>>>
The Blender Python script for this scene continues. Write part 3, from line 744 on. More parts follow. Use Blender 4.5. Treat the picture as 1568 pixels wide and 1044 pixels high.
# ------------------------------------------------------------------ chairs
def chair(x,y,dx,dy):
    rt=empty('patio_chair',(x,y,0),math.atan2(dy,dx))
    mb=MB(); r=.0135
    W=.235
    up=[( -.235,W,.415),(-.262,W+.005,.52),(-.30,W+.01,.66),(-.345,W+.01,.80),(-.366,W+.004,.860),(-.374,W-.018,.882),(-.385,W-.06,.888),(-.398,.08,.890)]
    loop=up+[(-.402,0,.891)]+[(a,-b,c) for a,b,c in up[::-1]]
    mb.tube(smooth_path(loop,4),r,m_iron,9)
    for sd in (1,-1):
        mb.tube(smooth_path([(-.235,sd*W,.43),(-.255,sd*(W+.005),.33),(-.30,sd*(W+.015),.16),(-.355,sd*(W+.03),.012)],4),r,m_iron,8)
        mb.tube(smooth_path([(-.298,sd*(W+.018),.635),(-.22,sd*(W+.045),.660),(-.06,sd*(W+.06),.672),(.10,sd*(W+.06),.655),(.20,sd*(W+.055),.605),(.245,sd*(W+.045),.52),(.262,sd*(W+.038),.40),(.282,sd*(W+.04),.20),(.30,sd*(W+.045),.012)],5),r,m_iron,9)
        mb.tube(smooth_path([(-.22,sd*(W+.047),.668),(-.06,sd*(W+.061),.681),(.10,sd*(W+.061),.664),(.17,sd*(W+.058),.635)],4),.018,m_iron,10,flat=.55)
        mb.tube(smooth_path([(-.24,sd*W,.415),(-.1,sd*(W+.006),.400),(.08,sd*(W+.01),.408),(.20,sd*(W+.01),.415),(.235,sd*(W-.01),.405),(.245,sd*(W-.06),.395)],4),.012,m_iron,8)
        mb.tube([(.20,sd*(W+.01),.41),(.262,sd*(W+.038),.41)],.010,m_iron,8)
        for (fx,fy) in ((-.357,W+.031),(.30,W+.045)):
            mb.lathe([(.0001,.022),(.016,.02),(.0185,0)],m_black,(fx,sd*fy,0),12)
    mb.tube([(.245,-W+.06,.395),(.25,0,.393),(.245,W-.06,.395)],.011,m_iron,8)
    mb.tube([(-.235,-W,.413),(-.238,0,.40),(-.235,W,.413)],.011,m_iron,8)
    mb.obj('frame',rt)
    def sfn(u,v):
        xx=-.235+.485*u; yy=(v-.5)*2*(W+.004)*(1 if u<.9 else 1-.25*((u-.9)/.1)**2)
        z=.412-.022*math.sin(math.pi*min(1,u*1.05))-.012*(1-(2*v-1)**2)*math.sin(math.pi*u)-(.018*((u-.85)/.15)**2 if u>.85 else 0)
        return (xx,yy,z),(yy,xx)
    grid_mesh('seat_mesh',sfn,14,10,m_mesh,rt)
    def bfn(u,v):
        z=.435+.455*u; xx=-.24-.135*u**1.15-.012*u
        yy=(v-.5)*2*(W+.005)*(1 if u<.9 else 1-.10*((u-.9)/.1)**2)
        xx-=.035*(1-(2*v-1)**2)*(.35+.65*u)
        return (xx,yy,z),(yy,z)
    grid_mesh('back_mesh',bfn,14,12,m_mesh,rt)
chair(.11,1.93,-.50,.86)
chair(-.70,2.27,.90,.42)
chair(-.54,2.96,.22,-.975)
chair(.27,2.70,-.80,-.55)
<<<
__EXERCISE DESCRIPTION__:
Write the whole listing out again. Keep every line exactly as it is.

__TASK RESULT__:
The Blender Python script for this scene continues. Write part 3, from line 744 on. More parts follow. Use Blender 4.5. Treat the picture as 1568 pixels wide and 1044 pixels high.
# ------------------------------------------------------------------ chairs
def chair(x,y,dx,dy):
    rt=empty('patio_chair',(x,y,0),math.atan2(dy,dx))
    mb=MB(); r=.0135
    W=.235
    up=[( -.235,W,.415),(-.262,W+.005,.52),(-.30,W+.01,.66),(-.345,W+.01,.80),(-.366,W+.004,.860),(-.374,W-.018,.882),(-.385,W-.06,.888),(-.398,.08,.890)]
    loop=up+[(-.402,0,.891)]+[(a,-b,c) for a,b,c in up[::-1]]
    mb.tube(smooth_path(loop,4),r,m_iron,9)
    for sd in (1,-1):
        mb.tube(smooth_path([(-.235,sd*W,.43),(-.255,sd*(W+.005),.33),(-.30,sd*(W+.015),.16),(-.355,sd*(W+.03),.012)],4),r,m_iron,8)
        mb.tube(smooth_path([(-.298,sd*(W+.018),.635),(-.22,sd*(W+.045),.660),(-.06,sd*(W+.06),.672),(.10,sd*(W+.06),.655),(.20,sd*(W+.055),.605),(.245,sd*(W+.045),.52),(.262,sd*(W+.038),.40),(.282,sd*(W+.04),.20),(.30,sd*(W+.045),.012)],5),r,m_iron,9)
        mb.tube(smooth_path([(-.22,sd*(W+.047),.668),(-.06,sd*(W+.061),.681),(.10,sd*(W+.061),.664),(.17,sd*(W+.058),.635)],4),.018,m_iron,10,flat=.55)
        mb.tube(smooth_path([(-.24,sd*W,.415),(-.1,sd*(W+.006),.400),(.08,sd*(W+.01),.408),(.20,sd*(W+.01),.415),(.235,sd*(W-.01),.405),(.245,sd*(W-.06),.395)],4),.012,m_iron,8)
        mb.tube([(.20,sd*(W+.01),.41),(.262,sd*(W+.038),.41)],.010,m_iron,8)
        for (fx,fy) in ((-.357,W+.031),(.30,W+.045)):
            mb.lathe([(.0001,.022),(.016,.02),(.0185,0)],m_black,(fx,sd*fy,0),12)
    mb.tube([(.245,-W+.06,.395),(.25,0,.393),(.245,W-.06,.395)],.011,m_iron,8)
    mb.tube([(-.235,-W,.413),(-.238,0,.40),(-.235,W,.413)],.011,m_iron,8)
    mb.obj('frame',rt)
    def sfn(u,v):
        xx=-.235+.485*u; yy=(v-.5)*2*(W+.004)*(1 if u<.9 else 1-.25*((u-.9)/.1)**2)
        z=.412-.022*math.sin(math.pi*min(1,u*1.05))-.012*(1-(2*v-1)**2)*math.sin(math.pi*u)-(.018*((u-.85)/.15)**2 if u>.85 else 0)
        return (xx,yy,z),(yy,xx)
    grid_mesh('seat_mesh',sfn,14,10,m_mesh,rt)
    def bfn(u,v):
        z=.435+.455*u; xx=-.24-.135*u**1.15-.012*u
        yy=(v-.5)*2*(W+.005)*(1 if u<.9 else 1-.10*((u-.9)/.1)**2)
        xx-=.035*(1-(2*v-1)**2)*(.35+.65*u)
        return (xx,yy,z),(yy,z)
    grid_mesh('back_mesh',bfn,14,12,m_mesh,rt)
chair(.11,1.93,-.50,.86)
chair(-.70,2.27,.90,.42)
chair(-.54,2.96,.22,-.975)
chair(.27,2.70,-.80,-.55)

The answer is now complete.